When he learns Niente has been seen with Nadia, Vincent blows a gasket and sends his hired gunsels to whack her. During the fracas, a Texas State Trooper, who had been tailing Niente, is caught accidentally in the crossfire and killed. Grabbing Julio at gunpoint, Vincent escapes and flees to Mexico.

The gun runner uses Niente’s son to pay off a long-standing debt to a maniacal, ex-ATF agent, Sans (Ron Perlman of “Hellboy”), holed up in a fortress in the middle of the Mexican jungle. Sans craves danger like candy. Kidnapping high profile people is his specialty.

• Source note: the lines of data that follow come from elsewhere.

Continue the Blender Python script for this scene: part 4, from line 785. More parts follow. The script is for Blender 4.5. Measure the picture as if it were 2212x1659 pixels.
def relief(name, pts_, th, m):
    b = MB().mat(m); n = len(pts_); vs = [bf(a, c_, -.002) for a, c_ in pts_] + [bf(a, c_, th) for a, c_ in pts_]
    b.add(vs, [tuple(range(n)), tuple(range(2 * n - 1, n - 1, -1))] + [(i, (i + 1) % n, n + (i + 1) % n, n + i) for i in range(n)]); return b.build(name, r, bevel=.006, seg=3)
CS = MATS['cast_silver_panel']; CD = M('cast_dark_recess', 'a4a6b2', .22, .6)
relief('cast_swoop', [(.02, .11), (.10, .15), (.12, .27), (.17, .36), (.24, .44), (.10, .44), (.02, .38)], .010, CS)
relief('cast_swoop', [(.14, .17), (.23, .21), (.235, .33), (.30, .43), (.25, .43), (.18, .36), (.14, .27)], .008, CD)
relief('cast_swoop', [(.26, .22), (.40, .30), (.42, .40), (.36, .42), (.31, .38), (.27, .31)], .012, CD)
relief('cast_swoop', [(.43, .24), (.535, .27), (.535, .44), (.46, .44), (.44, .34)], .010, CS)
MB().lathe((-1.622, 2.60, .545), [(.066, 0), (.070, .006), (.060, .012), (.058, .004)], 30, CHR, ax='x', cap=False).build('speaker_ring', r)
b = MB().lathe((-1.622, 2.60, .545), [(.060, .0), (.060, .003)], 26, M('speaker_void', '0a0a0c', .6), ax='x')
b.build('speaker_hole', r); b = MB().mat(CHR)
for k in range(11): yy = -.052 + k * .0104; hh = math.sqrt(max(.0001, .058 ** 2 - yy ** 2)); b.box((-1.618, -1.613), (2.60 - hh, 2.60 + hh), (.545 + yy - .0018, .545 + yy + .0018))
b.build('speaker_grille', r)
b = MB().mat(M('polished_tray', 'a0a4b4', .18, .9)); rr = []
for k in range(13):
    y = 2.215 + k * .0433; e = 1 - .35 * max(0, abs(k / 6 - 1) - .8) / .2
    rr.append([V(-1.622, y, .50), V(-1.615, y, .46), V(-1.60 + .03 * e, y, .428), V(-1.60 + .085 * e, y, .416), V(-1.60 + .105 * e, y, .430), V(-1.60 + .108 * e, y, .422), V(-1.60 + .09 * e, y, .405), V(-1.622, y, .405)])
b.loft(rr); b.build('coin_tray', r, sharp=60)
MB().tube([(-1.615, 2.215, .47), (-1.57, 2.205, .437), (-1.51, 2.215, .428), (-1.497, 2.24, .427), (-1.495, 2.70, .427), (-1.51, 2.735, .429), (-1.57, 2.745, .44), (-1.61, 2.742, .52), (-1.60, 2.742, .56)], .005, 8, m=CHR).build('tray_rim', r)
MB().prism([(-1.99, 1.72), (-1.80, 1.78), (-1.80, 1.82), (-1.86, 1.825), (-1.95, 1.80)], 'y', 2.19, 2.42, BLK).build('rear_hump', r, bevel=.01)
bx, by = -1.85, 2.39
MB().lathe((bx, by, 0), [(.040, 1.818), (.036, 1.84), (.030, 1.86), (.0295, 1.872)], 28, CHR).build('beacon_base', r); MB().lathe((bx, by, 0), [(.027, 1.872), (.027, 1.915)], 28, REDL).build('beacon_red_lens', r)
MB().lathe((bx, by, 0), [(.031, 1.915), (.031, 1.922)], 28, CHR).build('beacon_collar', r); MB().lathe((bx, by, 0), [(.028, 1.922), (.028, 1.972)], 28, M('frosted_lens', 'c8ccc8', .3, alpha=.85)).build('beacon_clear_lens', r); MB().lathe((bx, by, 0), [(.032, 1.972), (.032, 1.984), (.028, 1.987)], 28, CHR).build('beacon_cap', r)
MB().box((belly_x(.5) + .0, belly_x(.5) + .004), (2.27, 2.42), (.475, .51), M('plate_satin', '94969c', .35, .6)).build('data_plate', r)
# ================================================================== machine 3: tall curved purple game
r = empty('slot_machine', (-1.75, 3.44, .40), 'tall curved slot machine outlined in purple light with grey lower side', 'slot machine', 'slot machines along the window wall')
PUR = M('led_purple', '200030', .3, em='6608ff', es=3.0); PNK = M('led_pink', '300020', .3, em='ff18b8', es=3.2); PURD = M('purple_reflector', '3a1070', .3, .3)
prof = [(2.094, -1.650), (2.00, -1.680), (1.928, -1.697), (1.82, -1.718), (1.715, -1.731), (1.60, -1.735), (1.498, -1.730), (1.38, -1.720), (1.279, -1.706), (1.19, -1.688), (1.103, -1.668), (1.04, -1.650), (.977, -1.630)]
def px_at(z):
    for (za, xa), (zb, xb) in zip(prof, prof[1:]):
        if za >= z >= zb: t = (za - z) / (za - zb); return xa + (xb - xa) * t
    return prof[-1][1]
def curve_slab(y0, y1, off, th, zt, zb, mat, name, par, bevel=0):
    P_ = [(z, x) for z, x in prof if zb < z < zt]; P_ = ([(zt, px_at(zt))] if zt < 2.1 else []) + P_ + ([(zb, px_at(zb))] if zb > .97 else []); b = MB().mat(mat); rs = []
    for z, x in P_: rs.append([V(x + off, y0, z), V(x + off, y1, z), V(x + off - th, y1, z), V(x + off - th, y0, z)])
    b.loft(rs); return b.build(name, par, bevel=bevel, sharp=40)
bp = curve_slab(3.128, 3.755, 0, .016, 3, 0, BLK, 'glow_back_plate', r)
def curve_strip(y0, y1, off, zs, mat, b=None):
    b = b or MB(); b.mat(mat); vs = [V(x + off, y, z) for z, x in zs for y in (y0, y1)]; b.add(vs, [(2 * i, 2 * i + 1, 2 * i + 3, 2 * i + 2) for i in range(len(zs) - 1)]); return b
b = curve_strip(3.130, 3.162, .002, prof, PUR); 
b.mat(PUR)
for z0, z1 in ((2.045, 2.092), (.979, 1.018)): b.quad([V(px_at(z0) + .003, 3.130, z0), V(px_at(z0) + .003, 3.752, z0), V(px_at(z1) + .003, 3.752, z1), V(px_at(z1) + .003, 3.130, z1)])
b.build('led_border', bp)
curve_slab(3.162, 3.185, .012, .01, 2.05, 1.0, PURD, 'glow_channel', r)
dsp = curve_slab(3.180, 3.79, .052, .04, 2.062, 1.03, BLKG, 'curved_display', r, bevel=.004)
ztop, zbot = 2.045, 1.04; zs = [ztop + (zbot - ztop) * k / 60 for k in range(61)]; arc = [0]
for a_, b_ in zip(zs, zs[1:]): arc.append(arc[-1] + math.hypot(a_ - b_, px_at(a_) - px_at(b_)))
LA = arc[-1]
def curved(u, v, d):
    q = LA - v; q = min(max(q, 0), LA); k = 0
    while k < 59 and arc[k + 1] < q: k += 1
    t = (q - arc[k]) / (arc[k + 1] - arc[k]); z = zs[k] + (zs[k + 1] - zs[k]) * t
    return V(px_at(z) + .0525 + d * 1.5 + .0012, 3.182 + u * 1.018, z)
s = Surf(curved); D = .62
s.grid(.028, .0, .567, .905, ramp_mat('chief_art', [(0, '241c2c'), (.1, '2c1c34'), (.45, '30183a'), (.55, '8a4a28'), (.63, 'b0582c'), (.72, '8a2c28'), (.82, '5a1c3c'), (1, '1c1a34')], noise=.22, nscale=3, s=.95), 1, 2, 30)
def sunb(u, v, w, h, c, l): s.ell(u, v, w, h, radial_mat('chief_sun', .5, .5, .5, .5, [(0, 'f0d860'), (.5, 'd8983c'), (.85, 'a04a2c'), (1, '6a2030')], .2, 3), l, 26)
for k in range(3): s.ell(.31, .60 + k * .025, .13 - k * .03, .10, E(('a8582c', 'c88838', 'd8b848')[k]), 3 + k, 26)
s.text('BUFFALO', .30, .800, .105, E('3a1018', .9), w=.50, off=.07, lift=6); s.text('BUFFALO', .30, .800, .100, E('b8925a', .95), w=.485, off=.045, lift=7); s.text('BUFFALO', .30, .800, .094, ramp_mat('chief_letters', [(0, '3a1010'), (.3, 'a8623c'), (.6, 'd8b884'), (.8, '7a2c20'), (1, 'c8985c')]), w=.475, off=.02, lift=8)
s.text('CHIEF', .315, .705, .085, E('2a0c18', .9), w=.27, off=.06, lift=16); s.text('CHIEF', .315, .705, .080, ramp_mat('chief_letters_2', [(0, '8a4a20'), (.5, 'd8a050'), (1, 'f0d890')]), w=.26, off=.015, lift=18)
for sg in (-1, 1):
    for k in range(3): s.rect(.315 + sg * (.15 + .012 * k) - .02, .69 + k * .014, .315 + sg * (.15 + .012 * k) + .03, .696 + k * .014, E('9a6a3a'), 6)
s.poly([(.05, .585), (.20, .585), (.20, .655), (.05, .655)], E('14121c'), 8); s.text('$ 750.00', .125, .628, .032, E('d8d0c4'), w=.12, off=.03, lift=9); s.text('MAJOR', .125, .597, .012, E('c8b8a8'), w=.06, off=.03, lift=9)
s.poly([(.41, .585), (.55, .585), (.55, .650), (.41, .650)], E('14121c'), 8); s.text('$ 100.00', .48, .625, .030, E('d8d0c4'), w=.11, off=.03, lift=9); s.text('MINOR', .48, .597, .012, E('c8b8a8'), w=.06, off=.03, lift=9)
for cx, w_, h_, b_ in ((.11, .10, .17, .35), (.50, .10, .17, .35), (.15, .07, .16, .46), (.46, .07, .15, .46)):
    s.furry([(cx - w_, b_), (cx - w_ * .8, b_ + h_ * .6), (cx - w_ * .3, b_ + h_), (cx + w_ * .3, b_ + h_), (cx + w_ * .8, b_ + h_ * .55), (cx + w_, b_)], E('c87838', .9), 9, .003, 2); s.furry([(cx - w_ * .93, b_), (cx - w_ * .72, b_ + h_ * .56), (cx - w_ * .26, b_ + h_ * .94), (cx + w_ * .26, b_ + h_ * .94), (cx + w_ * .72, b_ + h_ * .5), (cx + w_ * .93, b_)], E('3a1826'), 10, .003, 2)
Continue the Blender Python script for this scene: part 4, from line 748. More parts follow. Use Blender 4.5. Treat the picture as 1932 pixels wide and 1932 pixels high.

Niente traces the machine guns that Vincent had bought to a sleazy arms dealer, Jet Rink (Tommy Flanagan of “Ronin”), who runs a strip bar. Along the way, one of Rink’s bartenders falls for Niente.

From the moment she lays eyes on him in the club, Inez (Shannyn Sossamon of “Wristcutters: A Love Story”), knows this stone-cold killer is her kind of crush. Niente relies on Inez’s ample cleavage to distract Border Patrol Guards from searching his car. Had the cops uncovered his cache of weapons, Niente would have landed back in Huntsville.

Director Alfonso Pineda Ulloa maintains muzzle velocity throughout “Saints” with few lulls as Niente tracks down his kidnapped son. Several clashes with cartel gunmen and private bodyguards galvanize this 105-minute melodrama, and Ulloa orchestrates these skirmishes with a visual flair.

A ruckus in the strip club restroom where Niente disarms three pugnacious, pistol-packing pendejos sizzles with spontaneity. “Kickboxer: Vengeance” lenser Mateo Londono shoots the combat sequences so they have a larger-than-life quality. Despite its riveting violence, Ulloa soft-pedals some of the more harrowing savagery.

Several well-known veteran actors, like Tommy Flanagan, Tim Roth, and Ron Perlman, spend no more than ten minutes on screen. They are never seen together but dominate their own individual scenes.

The title “There Are No Saints” reflects Paul Schrader’s obsession with haunted males seeking redemption. A fleeting moment in a Catholic church when Niente ponders the straight and narrow after all his carnage adds a touch of gravitas. “Self-sacrifice is the way to lead a just life,” a priest advises Niente.

The Biblical allusion to ‘the sins of the father’ in Exodus chapter 20:5 imparts a modicum of philosophical content. Nevertheless, when events during the final quarter hour take a shocking turn, some spectators may shrink at the outcome of this ugly chronicle.